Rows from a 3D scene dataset
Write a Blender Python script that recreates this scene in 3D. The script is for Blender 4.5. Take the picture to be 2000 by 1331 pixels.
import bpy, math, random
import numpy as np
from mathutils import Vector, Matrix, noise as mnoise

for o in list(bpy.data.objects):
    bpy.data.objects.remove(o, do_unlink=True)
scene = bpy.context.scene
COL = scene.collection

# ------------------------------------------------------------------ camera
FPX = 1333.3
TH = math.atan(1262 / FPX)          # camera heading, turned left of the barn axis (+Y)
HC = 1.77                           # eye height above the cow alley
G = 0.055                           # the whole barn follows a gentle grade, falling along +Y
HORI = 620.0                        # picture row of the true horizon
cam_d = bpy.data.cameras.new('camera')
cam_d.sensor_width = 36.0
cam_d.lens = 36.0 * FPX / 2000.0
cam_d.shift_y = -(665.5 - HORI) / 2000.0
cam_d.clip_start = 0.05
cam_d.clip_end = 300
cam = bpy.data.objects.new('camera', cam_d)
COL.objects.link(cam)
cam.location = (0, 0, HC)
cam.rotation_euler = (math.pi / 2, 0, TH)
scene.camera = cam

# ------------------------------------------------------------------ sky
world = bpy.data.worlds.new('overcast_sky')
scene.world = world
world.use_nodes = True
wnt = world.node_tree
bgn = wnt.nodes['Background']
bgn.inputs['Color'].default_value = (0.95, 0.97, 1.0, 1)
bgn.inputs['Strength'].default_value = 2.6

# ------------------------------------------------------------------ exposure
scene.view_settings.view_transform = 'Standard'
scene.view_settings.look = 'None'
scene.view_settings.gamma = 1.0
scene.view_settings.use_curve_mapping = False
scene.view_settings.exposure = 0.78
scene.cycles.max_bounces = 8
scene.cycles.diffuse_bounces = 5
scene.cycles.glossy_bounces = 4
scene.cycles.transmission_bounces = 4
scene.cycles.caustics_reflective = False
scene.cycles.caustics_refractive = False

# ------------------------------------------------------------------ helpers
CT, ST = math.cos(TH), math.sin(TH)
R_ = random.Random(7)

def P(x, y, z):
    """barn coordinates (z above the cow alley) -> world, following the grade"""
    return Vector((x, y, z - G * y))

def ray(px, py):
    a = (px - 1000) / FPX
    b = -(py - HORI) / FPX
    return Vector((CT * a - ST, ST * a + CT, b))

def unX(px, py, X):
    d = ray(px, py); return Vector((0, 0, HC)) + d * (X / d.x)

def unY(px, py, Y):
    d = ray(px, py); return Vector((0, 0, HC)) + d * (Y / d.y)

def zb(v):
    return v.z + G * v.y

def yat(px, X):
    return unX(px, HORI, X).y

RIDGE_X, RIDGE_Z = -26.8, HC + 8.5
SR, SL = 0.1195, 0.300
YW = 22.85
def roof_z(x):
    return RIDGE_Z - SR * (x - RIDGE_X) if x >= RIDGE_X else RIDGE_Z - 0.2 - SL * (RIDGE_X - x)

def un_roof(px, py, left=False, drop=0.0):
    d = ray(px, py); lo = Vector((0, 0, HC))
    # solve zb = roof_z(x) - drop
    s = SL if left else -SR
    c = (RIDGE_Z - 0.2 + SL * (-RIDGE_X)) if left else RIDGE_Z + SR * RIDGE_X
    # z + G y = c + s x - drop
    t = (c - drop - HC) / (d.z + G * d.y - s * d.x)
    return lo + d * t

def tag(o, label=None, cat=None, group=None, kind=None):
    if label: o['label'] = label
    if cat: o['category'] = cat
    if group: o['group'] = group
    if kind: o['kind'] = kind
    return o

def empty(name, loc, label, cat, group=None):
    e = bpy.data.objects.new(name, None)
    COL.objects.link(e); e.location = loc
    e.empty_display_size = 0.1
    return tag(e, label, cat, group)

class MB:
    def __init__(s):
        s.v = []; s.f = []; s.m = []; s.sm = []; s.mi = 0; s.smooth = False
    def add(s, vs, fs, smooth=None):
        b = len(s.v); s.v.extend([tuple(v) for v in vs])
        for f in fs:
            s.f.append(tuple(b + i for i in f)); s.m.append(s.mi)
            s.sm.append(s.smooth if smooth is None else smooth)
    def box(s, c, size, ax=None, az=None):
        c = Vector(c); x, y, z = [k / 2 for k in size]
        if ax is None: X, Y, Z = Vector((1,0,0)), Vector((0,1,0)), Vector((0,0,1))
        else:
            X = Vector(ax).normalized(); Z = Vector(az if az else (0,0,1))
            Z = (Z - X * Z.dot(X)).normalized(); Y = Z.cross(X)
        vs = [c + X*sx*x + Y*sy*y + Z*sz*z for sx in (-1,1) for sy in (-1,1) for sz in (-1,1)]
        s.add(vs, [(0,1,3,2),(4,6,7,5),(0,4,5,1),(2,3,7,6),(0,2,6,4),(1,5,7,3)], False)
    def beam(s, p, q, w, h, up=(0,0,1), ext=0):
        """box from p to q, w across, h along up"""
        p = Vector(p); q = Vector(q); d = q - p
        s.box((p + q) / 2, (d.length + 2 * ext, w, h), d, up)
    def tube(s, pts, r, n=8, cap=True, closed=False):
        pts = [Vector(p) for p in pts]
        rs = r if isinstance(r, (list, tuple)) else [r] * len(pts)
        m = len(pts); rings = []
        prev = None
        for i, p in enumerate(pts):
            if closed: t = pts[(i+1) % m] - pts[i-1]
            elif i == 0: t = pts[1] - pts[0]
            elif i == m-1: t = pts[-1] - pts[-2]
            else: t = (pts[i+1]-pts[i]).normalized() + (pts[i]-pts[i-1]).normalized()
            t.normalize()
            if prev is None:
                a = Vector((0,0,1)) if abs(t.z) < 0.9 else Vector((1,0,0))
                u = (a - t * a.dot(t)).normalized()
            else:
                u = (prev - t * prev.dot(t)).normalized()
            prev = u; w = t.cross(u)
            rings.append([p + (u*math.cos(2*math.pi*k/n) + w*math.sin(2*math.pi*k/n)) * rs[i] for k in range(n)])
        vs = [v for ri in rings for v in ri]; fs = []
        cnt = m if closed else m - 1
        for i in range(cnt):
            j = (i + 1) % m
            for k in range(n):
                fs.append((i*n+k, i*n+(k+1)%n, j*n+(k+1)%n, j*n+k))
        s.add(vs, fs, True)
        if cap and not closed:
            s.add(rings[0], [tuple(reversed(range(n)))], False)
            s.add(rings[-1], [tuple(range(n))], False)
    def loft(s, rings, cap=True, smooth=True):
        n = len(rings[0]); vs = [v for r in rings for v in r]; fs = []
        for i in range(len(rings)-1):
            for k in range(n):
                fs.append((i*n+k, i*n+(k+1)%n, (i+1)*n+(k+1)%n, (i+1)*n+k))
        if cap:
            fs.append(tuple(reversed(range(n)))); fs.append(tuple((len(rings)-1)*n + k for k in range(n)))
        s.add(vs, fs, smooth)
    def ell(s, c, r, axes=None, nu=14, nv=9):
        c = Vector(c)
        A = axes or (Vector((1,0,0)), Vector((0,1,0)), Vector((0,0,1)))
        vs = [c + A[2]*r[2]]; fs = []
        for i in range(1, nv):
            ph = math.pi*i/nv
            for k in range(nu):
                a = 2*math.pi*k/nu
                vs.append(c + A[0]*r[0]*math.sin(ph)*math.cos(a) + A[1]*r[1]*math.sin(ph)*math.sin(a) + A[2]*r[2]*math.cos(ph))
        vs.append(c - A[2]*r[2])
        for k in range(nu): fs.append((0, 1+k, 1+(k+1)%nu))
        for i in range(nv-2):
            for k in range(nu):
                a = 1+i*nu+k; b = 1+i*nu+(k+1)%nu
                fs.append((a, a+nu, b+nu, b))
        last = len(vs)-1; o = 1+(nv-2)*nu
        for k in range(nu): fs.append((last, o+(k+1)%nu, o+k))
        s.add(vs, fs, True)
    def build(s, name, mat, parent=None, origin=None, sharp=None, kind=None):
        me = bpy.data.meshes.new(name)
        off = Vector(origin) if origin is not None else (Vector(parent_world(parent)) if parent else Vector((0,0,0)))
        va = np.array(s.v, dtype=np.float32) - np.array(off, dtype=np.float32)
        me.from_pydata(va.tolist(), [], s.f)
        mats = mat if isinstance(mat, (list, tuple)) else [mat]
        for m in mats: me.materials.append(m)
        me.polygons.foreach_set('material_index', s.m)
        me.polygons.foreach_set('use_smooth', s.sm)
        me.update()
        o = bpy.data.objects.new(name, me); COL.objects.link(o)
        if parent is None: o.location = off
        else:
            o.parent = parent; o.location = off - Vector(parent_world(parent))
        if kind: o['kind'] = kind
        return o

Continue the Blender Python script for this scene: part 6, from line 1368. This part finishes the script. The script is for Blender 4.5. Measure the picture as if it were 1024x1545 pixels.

**Written problem**
Give the lines again, exactly as they stand, from the beginning of the data through the line with "COL = scene.collection".

**Output of the exercise**
Write a Blender Python script that recreates this scene in 3D. The script is for Blender 4.5. Take the picture to be 2000 by 1331 pixels.
import bpy, math, random
import numpy as np
from mathutils import Vector, Matrix, noise as mnoise

for o in list(bpy.data.objects):
    bpy.data.objects.remove(o, do_unlink=True)
scene = bpy.context.scene
COL = scene.collection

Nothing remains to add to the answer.